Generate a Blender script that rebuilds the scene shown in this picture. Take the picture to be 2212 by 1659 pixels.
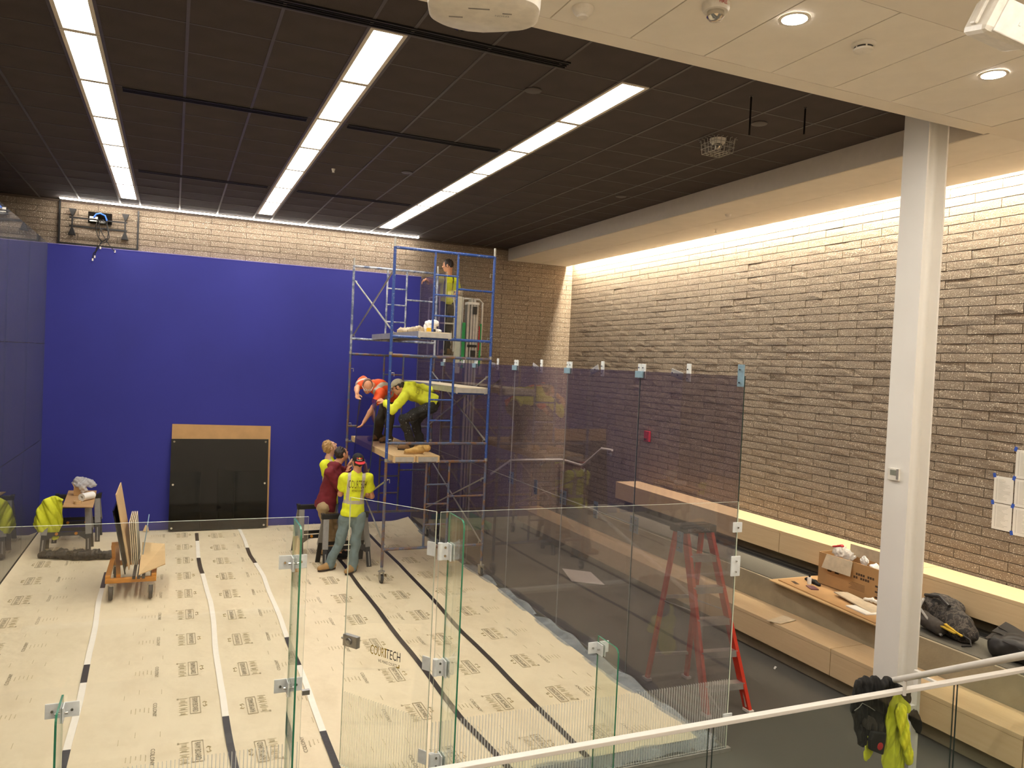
import bpy, bmesh, math, random
import numpy as np
from mathutils import Vector, Matrix, Euler
from mathutils.bvhtree import BVHTree
random.seed(7); np.random.seed(7)
for o in list(bpy.data.objects): bpy.data.objects.remove(o)
SC = bpy.context.scene
COL = SC.collection

# ------------------------------------------------------------------ camera
CAMF, CAMP, YAW, PITCH, ROLL = 1685.42, (1.9655, -5.2475, 3.2009), .4107, -.0243, .0461
def _cam_axes():
    cy, sy, cp, sp = math.cos(YAW), math.sin(YAW), math.cos(PITCH), math.sin(PITCH)
    f = Vector((sy*cp, cy*cp, sp)); r = Vector((cy, -sy, 0)); u = r.cross(f)
    c, s = math.cos(ROLL), math.sin(ROLL)
    return c*r + s*u, -s*r + c*u, f
CR, CU, CF = _cam_axes()
cam = bpy.data.objects.new('camera', bpy.data.cameras.new('camera'))
COL.objects.link(cam)
cam.data.sensor_width = 36; cam.data.lens = CAMF/2212*36; cam.data.clip_start = .05; cam.data.clip_end = 100
cam.matrix_world = Matrix(((CR.x, CU.x, -CF.x, CAMP[0]), (CR.y, CU.y, -CF.y, CAMP[1]), (CR.z, CU.z, -CF.z, CAMP[2]), (0, 0, 0, 1)))
SC.camera = cam

# ------------------------------------------------------------------ world, exposure
wd = bpy.data.worlds.new('world'); SC.world = wd; wd.use_nodes = True
wd.node_tree.nodes['Background'].inputs[0].default_value = (.30, .26, .20, 1)
wd.node_tree.nodes['Background'].inputs[1].default_value = .02
SC.view_settings.view_transform = 'Standard'; SC.view_settings.look = 'None'
SC.view_settings.exposure = 0.8; SC.view_settings.gamma = 1; SC.view_settings.use_curve_mapping = False
SC.cycles.transparent_max_bounces = 28
SC.cycles.max_bounces = 8; SC.cycles.diffuse_bounces = 5; SC.cycles.glossy_bounces = 4
LAMP = (1.0, .945, .86)          # colour of the room's lamps
L_PANEL, L_WASH, L_COVE, L_DOWN = 17.0, 26.0, 290.0, 240.0

def at(px, py, y=None, x=None, z=None):
    "point of the photograph's pixel on a plane of the room (metres)"
    d = CF + CR*((px-1106)/CAMF) - CU*((py-829.5)/CAMF)
    if y is not None: t = (y-CAMP[1])/d.y
    elif x is not None: t = (x-CAMP[0])/d.x
    else: t = (z-CAMP[2])/d.z
    return Vector(CAMP) + d*t

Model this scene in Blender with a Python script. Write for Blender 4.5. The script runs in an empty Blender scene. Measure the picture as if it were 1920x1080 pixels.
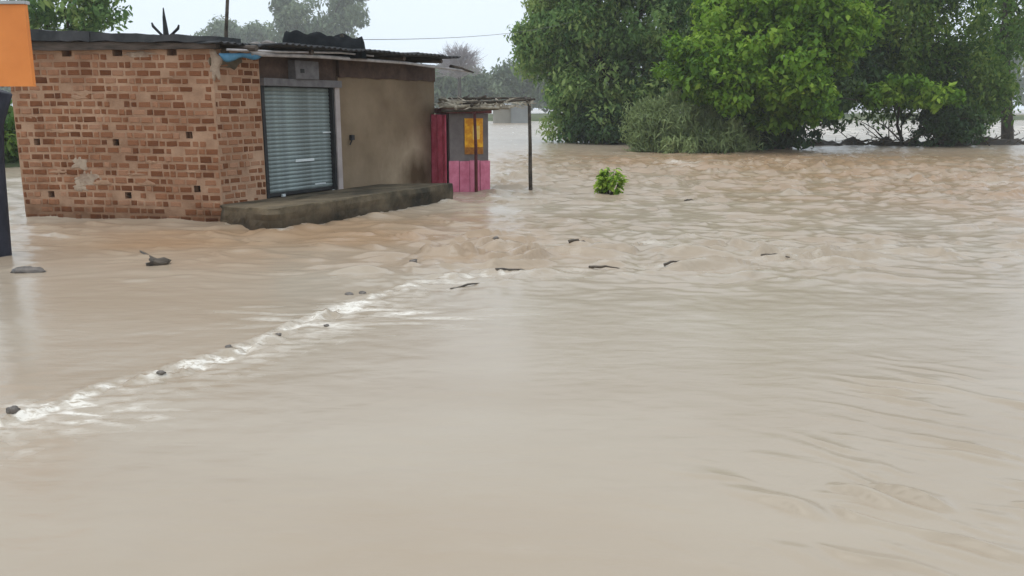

·····

SHORT PROBLEM: Return nothing except the number of lines that include the string "scene".

TASK RESULT: 3